| TO BE DONE |
Repeat the lines below exactly as written, please, from the line with "Keep writing the Blender" to the line with "0).build('slot', M_DARK, v)", both lines included, and no others.

--- start PROVIDED DATA ---

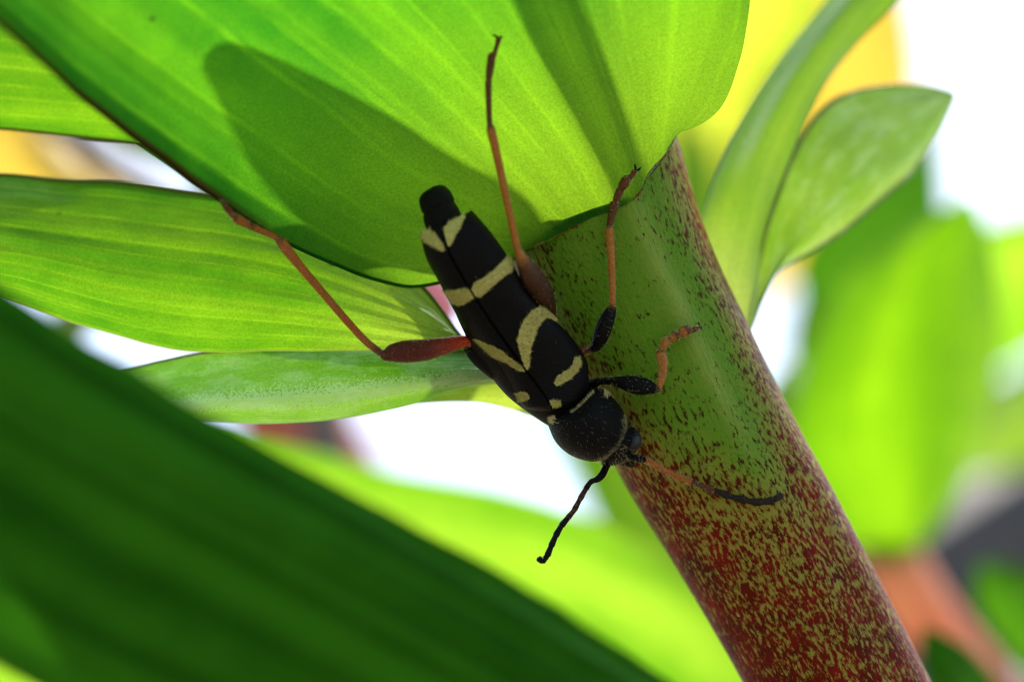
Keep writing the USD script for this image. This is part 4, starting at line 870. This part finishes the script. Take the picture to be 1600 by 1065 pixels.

--- end PROVIDED DATA ---
--- start PROVIDED DATA ---

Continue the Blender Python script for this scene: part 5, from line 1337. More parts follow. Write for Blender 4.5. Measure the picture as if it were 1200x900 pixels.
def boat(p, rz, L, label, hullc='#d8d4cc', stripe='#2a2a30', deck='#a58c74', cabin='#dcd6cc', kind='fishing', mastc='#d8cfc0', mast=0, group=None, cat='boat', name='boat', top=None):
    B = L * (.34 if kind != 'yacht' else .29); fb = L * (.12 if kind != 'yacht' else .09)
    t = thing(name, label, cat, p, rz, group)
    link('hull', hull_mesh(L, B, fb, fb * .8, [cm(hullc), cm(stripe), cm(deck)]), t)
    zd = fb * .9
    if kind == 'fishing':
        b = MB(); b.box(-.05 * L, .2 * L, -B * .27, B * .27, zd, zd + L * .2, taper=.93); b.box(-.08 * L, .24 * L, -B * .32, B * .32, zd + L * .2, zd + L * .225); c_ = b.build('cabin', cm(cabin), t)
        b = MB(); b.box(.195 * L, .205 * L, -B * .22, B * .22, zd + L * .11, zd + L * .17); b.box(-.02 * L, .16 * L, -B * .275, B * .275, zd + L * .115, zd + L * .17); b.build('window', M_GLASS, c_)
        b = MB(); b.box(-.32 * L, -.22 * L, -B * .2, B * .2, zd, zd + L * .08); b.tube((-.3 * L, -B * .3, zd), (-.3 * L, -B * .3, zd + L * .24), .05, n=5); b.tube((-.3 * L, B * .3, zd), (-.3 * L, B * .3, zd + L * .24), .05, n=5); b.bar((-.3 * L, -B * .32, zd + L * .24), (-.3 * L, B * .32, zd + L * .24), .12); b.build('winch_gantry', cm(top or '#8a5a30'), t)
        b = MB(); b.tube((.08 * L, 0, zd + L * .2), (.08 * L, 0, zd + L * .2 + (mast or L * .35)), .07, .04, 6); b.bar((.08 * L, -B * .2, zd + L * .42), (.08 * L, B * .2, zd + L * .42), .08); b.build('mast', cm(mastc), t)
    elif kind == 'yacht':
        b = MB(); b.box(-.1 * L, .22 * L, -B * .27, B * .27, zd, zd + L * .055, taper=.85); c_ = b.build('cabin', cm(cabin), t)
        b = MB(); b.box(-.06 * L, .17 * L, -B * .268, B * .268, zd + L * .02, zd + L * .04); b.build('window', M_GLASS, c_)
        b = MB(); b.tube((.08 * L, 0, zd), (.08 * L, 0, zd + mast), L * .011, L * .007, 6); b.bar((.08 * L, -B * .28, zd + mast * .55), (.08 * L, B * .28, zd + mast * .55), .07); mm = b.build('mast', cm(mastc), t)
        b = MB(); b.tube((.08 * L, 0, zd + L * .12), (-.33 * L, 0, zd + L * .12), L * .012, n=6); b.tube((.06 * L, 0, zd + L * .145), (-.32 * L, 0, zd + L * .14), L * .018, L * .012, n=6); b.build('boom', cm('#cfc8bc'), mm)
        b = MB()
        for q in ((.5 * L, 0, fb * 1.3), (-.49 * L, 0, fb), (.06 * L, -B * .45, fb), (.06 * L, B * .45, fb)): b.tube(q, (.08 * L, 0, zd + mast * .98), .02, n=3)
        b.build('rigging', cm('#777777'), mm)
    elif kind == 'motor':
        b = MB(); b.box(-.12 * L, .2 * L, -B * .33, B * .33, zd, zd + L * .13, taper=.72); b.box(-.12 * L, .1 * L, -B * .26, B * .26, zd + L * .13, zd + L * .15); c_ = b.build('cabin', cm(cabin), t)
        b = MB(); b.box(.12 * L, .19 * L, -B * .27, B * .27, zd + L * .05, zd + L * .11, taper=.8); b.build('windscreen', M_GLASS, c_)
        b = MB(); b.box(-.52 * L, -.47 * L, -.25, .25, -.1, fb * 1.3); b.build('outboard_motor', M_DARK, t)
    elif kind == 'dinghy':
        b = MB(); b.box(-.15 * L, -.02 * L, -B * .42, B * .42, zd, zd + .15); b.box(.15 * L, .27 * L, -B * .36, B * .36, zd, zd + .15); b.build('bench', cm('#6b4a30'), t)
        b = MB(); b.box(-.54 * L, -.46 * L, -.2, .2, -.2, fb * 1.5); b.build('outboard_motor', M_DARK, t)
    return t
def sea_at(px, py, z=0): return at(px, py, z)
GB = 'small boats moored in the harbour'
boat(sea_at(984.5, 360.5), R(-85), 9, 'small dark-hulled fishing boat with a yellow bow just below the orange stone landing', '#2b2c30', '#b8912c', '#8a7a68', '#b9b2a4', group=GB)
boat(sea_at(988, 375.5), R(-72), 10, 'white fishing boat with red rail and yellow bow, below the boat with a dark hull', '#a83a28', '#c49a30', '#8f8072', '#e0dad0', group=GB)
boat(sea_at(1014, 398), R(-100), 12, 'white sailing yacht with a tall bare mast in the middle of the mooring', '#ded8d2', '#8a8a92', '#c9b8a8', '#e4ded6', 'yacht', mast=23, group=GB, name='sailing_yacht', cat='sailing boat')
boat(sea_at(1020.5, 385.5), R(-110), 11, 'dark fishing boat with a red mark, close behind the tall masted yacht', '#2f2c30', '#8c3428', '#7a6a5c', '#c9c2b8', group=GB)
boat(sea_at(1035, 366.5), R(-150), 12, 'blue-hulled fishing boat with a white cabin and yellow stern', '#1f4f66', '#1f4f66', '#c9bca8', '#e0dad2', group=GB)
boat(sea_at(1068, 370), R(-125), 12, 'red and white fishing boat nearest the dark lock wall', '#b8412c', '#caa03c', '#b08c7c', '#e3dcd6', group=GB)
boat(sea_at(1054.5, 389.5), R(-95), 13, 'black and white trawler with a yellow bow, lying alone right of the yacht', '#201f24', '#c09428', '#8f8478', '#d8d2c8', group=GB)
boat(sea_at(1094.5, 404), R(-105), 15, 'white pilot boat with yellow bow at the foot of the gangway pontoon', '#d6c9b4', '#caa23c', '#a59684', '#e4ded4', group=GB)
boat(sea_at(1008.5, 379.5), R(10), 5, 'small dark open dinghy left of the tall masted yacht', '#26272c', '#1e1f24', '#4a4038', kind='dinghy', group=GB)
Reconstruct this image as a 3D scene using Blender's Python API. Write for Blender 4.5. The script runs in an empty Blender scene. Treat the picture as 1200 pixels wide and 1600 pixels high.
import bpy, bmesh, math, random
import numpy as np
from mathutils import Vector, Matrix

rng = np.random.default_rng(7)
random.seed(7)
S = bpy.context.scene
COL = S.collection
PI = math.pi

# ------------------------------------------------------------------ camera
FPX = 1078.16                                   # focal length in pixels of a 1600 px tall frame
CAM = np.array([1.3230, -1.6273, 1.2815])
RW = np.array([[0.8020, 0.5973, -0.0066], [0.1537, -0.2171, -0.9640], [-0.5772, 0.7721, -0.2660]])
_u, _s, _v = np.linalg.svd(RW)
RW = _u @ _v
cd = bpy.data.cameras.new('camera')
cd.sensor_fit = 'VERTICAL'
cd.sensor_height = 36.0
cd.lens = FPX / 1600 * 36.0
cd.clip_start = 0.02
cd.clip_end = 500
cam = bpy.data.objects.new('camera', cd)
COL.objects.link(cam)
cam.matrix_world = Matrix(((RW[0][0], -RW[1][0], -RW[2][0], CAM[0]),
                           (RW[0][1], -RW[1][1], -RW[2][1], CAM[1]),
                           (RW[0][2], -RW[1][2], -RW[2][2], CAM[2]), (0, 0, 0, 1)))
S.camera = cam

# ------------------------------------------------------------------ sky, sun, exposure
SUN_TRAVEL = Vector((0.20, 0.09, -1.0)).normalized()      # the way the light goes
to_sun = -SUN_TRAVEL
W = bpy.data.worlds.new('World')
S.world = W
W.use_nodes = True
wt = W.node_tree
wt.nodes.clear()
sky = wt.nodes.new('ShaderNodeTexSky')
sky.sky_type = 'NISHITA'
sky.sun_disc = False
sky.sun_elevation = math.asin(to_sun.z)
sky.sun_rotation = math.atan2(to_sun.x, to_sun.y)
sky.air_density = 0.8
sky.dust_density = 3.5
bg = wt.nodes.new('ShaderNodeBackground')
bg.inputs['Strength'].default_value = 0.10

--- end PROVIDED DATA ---
--- start PROVIDED DATA ---

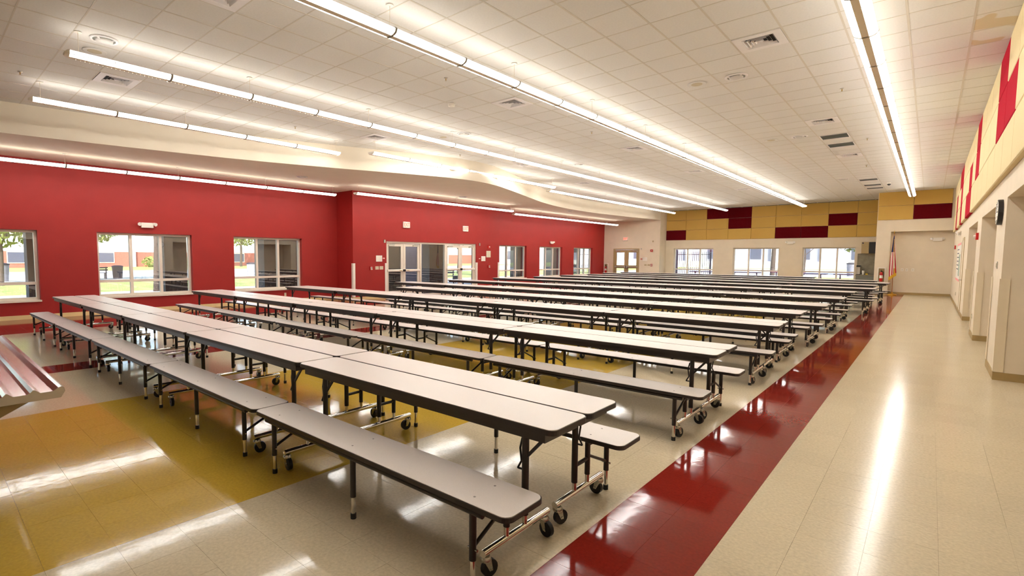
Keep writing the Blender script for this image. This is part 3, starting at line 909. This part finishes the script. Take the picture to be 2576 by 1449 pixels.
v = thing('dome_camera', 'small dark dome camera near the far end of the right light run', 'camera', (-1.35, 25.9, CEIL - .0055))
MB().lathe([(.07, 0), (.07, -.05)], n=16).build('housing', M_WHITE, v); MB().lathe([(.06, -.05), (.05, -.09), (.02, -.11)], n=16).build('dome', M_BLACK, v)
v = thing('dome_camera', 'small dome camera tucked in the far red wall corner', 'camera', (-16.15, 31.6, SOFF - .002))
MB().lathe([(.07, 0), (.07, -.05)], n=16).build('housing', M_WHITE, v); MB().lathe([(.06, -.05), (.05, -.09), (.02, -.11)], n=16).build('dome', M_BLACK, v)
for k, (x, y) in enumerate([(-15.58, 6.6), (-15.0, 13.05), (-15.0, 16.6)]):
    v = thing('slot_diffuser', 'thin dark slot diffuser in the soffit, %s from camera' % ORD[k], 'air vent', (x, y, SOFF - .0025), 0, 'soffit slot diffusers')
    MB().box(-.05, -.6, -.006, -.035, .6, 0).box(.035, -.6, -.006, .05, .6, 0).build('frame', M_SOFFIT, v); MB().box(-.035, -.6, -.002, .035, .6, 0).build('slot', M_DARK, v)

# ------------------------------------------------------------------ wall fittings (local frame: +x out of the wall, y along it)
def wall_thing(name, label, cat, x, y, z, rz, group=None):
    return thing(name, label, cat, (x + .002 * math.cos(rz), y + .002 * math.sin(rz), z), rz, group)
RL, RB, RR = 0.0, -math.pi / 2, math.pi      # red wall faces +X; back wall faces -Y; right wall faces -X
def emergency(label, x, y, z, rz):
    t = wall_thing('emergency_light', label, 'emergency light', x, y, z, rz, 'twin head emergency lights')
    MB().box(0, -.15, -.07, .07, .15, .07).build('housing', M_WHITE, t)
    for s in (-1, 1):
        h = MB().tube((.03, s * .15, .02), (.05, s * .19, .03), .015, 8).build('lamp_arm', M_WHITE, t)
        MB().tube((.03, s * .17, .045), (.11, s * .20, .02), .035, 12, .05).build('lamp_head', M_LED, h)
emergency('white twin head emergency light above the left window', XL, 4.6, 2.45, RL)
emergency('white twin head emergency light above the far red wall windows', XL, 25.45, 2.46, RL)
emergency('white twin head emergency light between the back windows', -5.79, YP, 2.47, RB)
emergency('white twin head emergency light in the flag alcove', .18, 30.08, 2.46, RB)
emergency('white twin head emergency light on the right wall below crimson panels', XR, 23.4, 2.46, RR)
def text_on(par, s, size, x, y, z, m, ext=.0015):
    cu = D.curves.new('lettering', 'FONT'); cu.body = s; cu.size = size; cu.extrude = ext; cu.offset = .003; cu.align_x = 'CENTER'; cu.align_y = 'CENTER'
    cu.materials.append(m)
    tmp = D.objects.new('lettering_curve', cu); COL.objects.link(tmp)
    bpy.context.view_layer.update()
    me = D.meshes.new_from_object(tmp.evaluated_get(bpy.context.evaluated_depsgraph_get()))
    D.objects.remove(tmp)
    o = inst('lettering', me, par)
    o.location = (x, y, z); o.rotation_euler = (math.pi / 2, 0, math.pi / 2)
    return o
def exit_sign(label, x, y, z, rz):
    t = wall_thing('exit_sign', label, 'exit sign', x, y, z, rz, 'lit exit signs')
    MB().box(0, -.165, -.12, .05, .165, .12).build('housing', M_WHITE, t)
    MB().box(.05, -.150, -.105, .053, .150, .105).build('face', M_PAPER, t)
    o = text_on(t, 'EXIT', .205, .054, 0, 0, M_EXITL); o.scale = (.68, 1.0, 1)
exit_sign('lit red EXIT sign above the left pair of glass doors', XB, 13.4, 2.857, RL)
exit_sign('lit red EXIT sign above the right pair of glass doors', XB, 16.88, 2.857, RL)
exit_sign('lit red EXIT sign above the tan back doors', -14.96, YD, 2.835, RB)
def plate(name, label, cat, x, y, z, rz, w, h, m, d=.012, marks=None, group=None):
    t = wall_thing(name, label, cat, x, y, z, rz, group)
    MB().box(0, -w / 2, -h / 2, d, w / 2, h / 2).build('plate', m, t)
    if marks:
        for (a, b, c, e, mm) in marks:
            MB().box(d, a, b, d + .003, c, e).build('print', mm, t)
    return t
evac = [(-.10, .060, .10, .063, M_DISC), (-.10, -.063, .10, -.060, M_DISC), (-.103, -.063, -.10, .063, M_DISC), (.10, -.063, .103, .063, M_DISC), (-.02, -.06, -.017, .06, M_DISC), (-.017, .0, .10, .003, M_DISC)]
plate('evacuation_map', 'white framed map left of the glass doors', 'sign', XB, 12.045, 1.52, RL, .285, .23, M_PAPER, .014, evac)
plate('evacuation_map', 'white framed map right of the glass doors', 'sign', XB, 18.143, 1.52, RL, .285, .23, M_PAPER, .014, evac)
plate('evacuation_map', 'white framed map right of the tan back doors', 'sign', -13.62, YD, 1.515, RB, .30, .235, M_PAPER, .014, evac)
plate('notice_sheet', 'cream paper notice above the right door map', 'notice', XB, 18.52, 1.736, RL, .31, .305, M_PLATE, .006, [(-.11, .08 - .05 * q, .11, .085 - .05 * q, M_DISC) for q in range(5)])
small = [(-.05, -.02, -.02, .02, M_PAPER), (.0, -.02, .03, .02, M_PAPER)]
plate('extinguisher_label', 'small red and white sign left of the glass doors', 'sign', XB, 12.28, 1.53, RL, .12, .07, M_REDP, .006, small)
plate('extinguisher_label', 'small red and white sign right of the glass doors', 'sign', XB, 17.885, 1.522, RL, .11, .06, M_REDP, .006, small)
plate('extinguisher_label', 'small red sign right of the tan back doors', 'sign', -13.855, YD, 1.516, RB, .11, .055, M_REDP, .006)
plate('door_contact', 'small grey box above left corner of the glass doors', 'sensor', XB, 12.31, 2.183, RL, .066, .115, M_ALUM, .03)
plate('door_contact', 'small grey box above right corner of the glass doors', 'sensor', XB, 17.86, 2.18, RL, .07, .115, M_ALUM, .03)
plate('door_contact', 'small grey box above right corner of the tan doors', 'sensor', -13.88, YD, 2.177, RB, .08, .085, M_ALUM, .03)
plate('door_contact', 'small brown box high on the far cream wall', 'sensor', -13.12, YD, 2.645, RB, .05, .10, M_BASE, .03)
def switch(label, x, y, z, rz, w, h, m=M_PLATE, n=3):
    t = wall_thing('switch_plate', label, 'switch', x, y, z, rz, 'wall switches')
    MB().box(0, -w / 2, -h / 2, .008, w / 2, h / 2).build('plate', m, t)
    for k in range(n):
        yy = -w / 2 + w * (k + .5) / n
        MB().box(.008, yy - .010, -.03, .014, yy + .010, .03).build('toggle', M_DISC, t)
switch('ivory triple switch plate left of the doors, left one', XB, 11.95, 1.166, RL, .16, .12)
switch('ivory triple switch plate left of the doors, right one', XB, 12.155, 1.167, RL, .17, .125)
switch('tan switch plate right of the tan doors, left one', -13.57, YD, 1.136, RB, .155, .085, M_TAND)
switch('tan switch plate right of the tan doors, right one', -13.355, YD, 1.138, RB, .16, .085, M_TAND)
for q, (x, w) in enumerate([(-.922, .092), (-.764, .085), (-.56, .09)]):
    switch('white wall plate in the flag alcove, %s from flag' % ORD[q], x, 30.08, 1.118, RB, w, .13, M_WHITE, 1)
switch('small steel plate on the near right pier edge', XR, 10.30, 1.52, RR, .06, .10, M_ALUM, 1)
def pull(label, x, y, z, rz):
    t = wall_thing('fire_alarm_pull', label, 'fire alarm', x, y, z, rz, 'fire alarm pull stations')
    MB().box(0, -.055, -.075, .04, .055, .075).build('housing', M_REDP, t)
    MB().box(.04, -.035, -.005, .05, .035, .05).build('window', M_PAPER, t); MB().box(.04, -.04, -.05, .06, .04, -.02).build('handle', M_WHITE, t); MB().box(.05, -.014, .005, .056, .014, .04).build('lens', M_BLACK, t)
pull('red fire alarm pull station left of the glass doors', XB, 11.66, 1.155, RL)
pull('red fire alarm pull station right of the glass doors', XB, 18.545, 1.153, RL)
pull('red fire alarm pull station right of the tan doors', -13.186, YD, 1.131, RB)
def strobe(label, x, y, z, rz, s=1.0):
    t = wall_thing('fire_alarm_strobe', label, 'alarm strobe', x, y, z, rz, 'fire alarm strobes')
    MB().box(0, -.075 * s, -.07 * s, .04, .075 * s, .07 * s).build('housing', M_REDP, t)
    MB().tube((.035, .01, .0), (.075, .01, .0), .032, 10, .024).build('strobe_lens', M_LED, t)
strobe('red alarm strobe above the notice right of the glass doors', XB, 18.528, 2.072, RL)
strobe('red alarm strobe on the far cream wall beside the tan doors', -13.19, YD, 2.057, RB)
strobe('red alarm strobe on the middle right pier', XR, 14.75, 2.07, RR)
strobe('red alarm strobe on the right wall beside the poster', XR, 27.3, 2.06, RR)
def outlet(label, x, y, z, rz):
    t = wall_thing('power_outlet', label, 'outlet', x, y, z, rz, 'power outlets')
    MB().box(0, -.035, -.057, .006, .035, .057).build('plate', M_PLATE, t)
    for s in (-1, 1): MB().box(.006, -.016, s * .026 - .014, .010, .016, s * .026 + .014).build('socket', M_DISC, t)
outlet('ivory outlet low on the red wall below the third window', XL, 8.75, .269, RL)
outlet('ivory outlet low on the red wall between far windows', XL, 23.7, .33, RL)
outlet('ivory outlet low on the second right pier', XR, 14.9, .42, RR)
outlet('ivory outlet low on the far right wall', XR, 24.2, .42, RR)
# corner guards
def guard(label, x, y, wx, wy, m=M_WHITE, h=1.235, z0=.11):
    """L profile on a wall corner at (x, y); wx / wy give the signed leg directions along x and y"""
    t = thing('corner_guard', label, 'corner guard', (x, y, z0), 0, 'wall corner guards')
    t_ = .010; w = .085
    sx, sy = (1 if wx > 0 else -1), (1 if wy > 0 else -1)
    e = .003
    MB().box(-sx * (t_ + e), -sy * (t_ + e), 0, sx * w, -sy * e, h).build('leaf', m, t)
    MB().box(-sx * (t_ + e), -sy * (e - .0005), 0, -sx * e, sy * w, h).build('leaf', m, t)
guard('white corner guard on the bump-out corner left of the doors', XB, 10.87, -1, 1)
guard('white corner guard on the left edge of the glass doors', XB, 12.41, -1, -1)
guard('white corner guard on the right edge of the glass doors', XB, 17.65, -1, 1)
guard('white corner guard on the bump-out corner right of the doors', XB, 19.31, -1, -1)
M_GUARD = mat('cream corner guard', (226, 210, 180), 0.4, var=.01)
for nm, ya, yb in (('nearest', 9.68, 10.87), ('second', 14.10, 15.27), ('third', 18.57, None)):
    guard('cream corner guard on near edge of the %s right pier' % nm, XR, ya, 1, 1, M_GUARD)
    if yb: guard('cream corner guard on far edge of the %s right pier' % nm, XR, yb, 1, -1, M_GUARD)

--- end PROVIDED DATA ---

| EXERCISE SOLUTION |
Keep writing the Blender script for this image. This is part 3, starting at line 909. This part finishes the script. Take the picture to be 2576 by 1449 pixels.
v = thing('dome_camera', 'small dark dome camera near the far end of the right light run', 'camera', (-1.35, 25.9, CEIL - .0055))
MB().lathe([(.07, 0), (.07, -.05)], n=16).build('housing', M_WHITE, v); MB().lathe([(.06, -.05), (.05, -.09), (.02, -.11)], n=16).build('dome', M_BLACK, v)
v = thing('dome_camera', 'small dome camera tucked in the far red wall corner', 'camera', (-16.15, 31.6, SOFF - .002))
MB().lathe([(.07, 0), (.07, -.05)], n=16).build('housing', M_WHITE, v); MB().lathe([(.06, -.05), (.05, -.09), (.02, -.11)], n=16).build('dome', M_BLACK, v)
for k, (x, y) in enumerate([(-15.58, 6.6), (-15.0, 13.05), (-15.0, 16.6)]):
    v = thing('slot_diffuser', 'thin dark slot diffuser in the soffit, %s from camera' % ORD[k], 'air vent', (x, y, SOFF - .0025), 0, 'soffit slot diffusers')
    MB().box(-.05, -.6, -.006, -.035, .6, 0).box(.035, -.6, -.006, .05, .6, 0).build('frame', M_SOFFIT, v); MB().box(-.035, -.6, -.002, .035, .6, 0).build('slot', M_DARK, v)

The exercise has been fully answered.